◆ Extracted information:
☆ ☆ ☆

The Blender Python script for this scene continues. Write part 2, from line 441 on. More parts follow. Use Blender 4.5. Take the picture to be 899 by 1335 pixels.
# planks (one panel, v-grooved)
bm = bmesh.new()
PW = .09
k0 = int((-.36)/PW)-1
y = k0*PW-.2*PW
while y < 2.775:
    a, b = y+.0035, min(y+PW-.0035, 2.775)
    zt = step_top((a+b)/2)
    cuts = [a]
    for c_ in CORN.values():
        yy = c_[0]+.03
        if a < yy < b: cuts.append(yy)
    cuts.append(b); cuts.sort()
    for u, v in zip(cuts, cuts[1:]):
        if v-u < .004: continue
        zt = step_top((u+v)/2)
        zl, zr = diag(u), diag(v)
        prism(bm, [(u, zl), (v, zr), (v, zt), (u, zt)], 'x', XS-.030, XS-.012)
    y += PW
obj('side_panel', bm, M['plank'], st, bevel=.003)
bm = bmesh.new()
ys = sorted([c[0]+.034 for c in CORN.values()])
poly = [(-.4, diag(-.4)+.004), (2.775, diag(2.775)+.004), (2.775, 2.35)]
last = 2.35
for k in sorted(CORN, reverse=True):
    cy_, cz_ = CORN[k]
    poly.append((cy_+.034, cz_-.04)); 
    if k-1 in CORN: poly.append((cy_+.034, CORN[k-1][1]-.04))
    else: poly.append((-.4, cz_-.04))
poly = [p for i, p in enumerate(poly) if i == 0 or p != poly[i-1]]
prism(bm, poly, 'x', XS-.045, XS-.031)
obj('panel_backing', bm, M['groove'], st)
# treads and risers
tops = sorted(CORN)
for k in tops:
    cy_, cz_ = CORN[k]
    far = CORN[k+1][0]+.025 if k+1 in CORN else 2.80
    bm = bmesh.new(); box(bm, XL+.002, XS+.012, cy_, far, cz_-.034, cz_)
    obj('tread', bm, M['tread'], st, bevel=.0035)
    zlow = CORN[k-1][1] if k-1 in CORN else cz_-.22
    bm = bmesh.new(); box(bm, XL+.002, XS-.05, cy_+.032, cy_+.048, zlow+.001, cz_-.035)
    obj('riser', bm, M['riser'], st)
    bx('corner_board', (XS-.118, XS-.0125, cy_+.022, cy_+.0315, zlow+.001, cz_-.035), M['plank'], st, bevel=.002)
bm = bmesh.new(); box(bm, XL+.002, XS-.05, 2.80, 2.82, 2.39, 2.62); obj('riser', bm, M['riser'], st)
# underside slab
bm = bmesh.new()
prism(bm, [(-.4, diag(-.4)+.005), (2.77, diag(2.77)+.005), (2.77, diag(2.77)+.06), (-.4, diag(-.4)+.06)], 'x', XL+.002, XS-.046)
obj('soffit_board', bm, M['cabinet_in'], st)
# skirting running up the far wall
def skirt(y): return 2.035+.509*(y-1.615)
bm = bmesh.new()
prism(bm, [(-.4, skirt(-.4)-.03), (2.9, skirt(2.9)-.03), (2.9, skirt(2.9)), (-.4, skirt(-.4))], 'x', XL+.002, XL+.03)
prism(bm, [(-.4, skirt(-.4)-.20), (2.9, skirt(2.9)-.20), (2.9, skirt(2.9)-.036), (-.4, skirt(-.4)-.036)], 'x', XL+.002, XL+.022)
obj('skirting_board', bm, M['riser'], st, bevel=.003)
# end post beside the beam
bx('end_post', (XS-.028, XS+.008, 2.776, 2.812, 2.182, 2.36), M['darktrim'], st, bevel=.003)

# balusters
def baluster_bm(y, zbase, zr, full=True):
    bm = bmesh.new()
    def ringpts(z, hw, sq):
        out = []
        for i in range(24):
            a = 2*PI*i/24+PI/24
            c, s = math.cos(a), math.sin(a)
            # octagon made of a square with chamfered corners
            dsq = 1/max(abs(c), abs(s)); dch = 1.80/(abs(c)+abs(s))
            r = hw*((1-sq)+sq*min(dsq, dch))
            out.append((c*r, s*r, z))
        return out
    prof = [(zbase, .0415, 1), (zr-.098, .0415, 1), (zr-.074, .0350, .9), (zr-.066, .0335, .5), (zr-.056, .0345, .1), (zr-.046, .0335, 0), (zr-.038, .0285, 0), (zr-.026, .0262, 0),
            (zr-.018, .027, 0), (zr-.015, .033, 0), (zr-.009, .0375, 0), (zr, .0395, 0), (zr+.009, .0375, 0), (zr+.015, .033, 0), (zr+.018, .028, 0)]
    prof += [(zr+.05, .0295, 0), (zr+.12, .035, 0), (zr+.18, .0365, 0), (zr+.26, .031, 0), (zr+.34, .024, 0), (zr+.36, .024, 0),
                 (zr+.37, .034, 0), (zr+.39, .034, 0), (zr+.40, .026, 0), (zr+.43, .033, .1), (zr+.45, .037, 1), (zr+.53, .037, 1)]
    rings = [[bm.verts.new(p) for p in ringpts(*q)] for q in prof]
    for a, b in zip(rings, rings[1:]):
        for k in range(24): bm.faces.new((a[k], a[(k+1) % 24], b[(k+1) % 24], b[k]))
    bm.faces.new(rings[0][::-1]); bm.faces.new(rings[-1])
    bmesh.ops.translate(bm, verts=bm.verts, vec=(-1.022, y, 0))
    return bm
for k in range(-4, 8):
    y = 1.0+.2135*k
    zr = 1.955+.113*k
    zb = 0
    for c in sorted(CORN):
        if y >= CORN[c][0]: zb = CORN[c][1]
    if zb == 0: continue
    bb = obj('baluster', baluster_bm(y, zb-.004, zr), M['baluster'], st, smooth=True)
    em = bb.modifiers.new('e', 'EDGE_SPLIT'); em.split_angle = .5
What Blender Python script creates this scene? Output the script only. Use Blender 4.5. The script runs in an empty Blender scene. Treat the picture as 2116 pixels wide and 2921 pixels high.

☆ ☆ ☆

Give back, word for word, each line from the one containing "diag(-.4)+.06)], 'x', XL+.002, XS-.046)" down to the one containing "M['darktrim'], st, bevel=.003)", including those two lines.

prism(bm, [(-.4, diag(-.4)+.005), (2.77, diag(2.77)+.005), (2.77, diag(2.77)+.06), (-.4, diag(-.4)+.06)], 'x', XL+.002, XS-.046)
obj('soffit_board', bm, M['cabinet_in'], st)
# skirting running up the far wall
def skirt(y): return 2.035+.509*(y-1.615)
bm = bmesh.new()
prism(bm, [(-.4, skirt(-.4)-.03), (2.9, skirt(2.9)-.03), (2.9, skirt(2.9)), (-.4, skirt(-.4))], 'x', XL+.002, XL+.03)
prism(bm, [(-.4, skirt(-.4)-.20), (2.9, skirt(2.9)-.20), (2.9, skirt(2.9)-.036), (-.4, skirt(-.4)-.036)], 'x', XL+.002, XL+.022)
obj('skirting_board', bm, M['riser'], st, bevel=.003)
# end post beside the beam
bx('end_post', (XS-.028, XS+.008, 2.776, 2.812, 2.182, 2.36), M['darktrim'], st, bevel=.003)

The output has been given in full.